Buried in books and a quiet life, Ken Kaneki (Masataka Kubota) is all but dead to the world in an age where flesh-eating ghouls live among us. But when his only chance of survival is an organ donation that turns him into a ghoul-human hybrid, he finds sanctuary at Anteiku-a cafe run by the people he once considered monsters. Targeted by anti-ghoul forces, this safe house is up against a hunger more sickening than their own. When their most innocent are threatened by humanity’s taste for vengeance, Ken will risk life and limb to protect the very world that changed his own.

Most of the film focuses on Ken as he struggles to adapt to his new life, bouncing back and forth between human and ghoul while he and his fellow ghouls from the Anteiku-a cafe try to evade a group of anti-ghoul authorities hellbent on taking them out.

Overall I was rather impressed with Tokyo Ghoul as someone who had little to no knowledge of the source material. While the film did suffer from pacing in its first-half it still managed to keep me thoroughly entertained throughout the two-hour duration. The acting was great, with Fumika Shimizu as main heroine Tōuka being the standout, the somber cinematography was simply stunning and the CG was utilised well in the action sequences of the film.

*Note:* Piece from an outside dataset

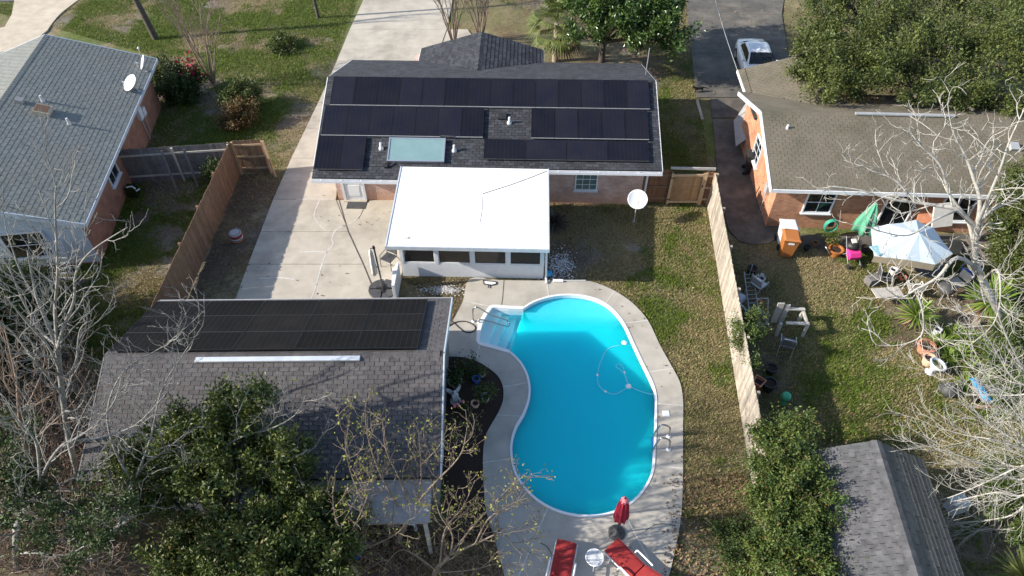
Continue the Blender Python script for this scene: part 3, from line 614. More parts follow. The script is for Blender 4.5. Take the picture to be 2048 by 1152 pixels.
def put_panel(root, parts, P, U, V):
    U, V = Vector(U).normalized(), Vector(V).normalized(); Nn = U.cross(V); r = None
    for nm, me in parts:
        o = bpy.data.objects.new('solar_panel' if r is None else nm, me); COL.objects.link(o)
        if r is None: r = o; o.parent = root; o.matrix_local = inv(root) @ Matrix.LocRotScale(P, Matrix((U, V, Nn)).transposed().to_quaternion(), None)
        else: o.parent = r
def house_row(parts, x0, dx, n, ybot):
    for i in range(n): put_panel(MH, parts, loc2w(MH, (x0 + i * dx, ybot, mz(ybot) + .13)), dir2w(MH, (1, 0, 0)), dir2w(MH, (0, 1, K)))
PP = make_panel(1.005, 1.545, 'panel_cell', 'alu_dull'); PL = make_panel(1.75, 1.0, 'panel_cell', 'dark_grey'); PQ = make_panel(1.03, 1.70, 'panel_cell', 'dark_grey')
yoff = -.05
house_row(PP, -7.03, 1.007, 14, 2.24 + yoff)
house_row(PP, -7.2, 1.0, 7, .72 + yoff)
house_row(PP, 1.87, 1.014, 5, .72 + yoff)
house_row(PQ, -7.27, 1.035, 2, -.97)
house_row(PL, -.13, 1.755, 4, -.32 + yoff)
for xa, xb, yb in ((-7.0, 7.0, 2.2), (-7.1, -.3, .7), (1.9, 6.9, .7)): MB().bar((xa, yb, mz(yb) + .10), (xb, yb, mz(yb) + .10), .05, .05).build('panel_rail', 'alu', MH, world=False)
# solar water collector
cw, ch = 2.43, 1.2
SC = MB().box((cw / 2, .03, .0), (cw, .06, .13)).box((cw / 2, ch - .03, .0), (cw, .06, .13)).box((.03, ch / 2, 0), (.06, ch - .12, .13)).box((cw - .03, ch / 2, 0), (.06, ch - .12, .13)).build('solar_collector', 'alu', MH, world=False)
SC['label'] = 'teal glass solar water collector with silver frame'
ex_, ey_ = Vector((1, 0, 0)), Vector((0, 1, K)).normalized(); SC.matrix_local = Matrix.LocRotScale((-4.22, -.57, mz(-.57) + .12), Matrix((ex_, ey_, ex_.cross(ey_))).transposed().to_quaternion(), None)
MB().box((cw / 2, ch / 2, .01), (cw - .12, ch - .12, .07)).build('glazing', 'collector', SC, world=False)
MB().tube([(cw - .3, ch + .02, .02), (cw - .2, ch + .12, .05), (cw + .35, ch + .1, .04)], .03, 6).build('pipe', 'dark_grey', SC, world=False)
MB().tube([(.02, .05, 0), (-.12, -.1, -.03)], .03, 6).build('pipe', 'dark_grey', SC, world=False)
for xx in (.3, cw - .3): MB().box((xx, ch / 2, -.09), (.05, ch + .1, .05)).build('mount', 'dark_grey', SC, world=False)
# ================================================================== SUNROOM
SR = thing('sunroom', 'white flat roofed screened sunroom built onto the back of the house', 'sunroom', (-1.6, 19.99, 0), math.radians(-1.6))
sx0, sx1, sy1 = -2.86, 2.88, 4.55
kr = MB().prism([(sx0, 0), (sx1, 0), (sx1, .1), (sx0, .1)], 0, .74).prism([(sx0, .101), (sx0 + .1, .101), (sx0 + .1, sy1), (sx0, sy1)], 0, .74).prism([(sx1 - .1, .101), (sx1, .101), (sx1, sy1), (sx1 - .1, sy1)], 0, .74)
kr.build('knee_wall', 'white_paint', SR, world=False)
xs = [sx0 + .06, sx0 + 1.45, sx0 + 2.88, sx0 + 4.30, sx1 - .06]
for x in xs: MB().box((x, .05, 1.47), (.13, .13, 1.46)).build('post', 'white_paint', SR, world=False)
for x in (sx0 + .06, sx1 - .06):
    for y in (1.5, 3.0): MB().box((x, y, 1.47), (.12, .12, 1.46)).build('post', 'white_paint', SR, world=False)
MB().box((0, .05, 2.26), (sx1 - sx0 - .001, .128, .12)).box((sx0 + .06, 2.3, 2.27), (.118, 4.3, .13)).box((sx1 - .06, 2.3, 2.27), (.118, 4.3, .13)).build('header', 'white_paint', SR, world=False)
for i in range(4):
    a, b = xs[i] + .065, xs[i + 1] - .065; mx = (a + b) / 2
    f_ = MB().box((mx, .03, .775), (b - a, .05, .05)).box((mx, .03, 2.10), (b - a, .05, .05)).box((a + .02, .03, 1.43), (.04, .05, 1.26)).box((b - .02, .03, 1.43), (.04, .05, 1.26)).build('window', 'white_paint', SR, world=False)
    MB().box((mx, .045, 1.43), (b - a - .06, .012, 1.3)).build('screen', 'glass_screen', f_, world=False)
for x in (sx0 + .05, sx1 - .05):
    for y0, y1 in ((.12, 1.44), (1.56, 2.94), (3.06, 4.4)): MB().box((x, (y0 + y1) / 2, 1.47), (.015, y1 - y0, 1.44)).build('screen', 'glass_screen', SR, world=False)
MB().prism([(sx0 + .12, .2), (sx1 - .12, .2), (sx1 - .12, sy1), (sx0 + .12, sy1)], .02, .06).build('floor', 'concrete', SR, world=False)
rz0, rz1 = 2.36, 2.66
def sroof(x, y, dz): return (x, y, rz0 + (rz1 - rz0) * (y + .72) / 4.5 + dz)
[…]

Tokyo Ghoul is far from perfect, but it is one of the best live-action anime adaptations I’ve seen so far. Hopefully fans of the series will enjoy this adaptation of a Sui Ishida’s original manga just as much, and having read further into the series after viewing it is apparent that Kentarō Hagiwara has tried to stay as faithful to the source material as possible – albeit with less gore!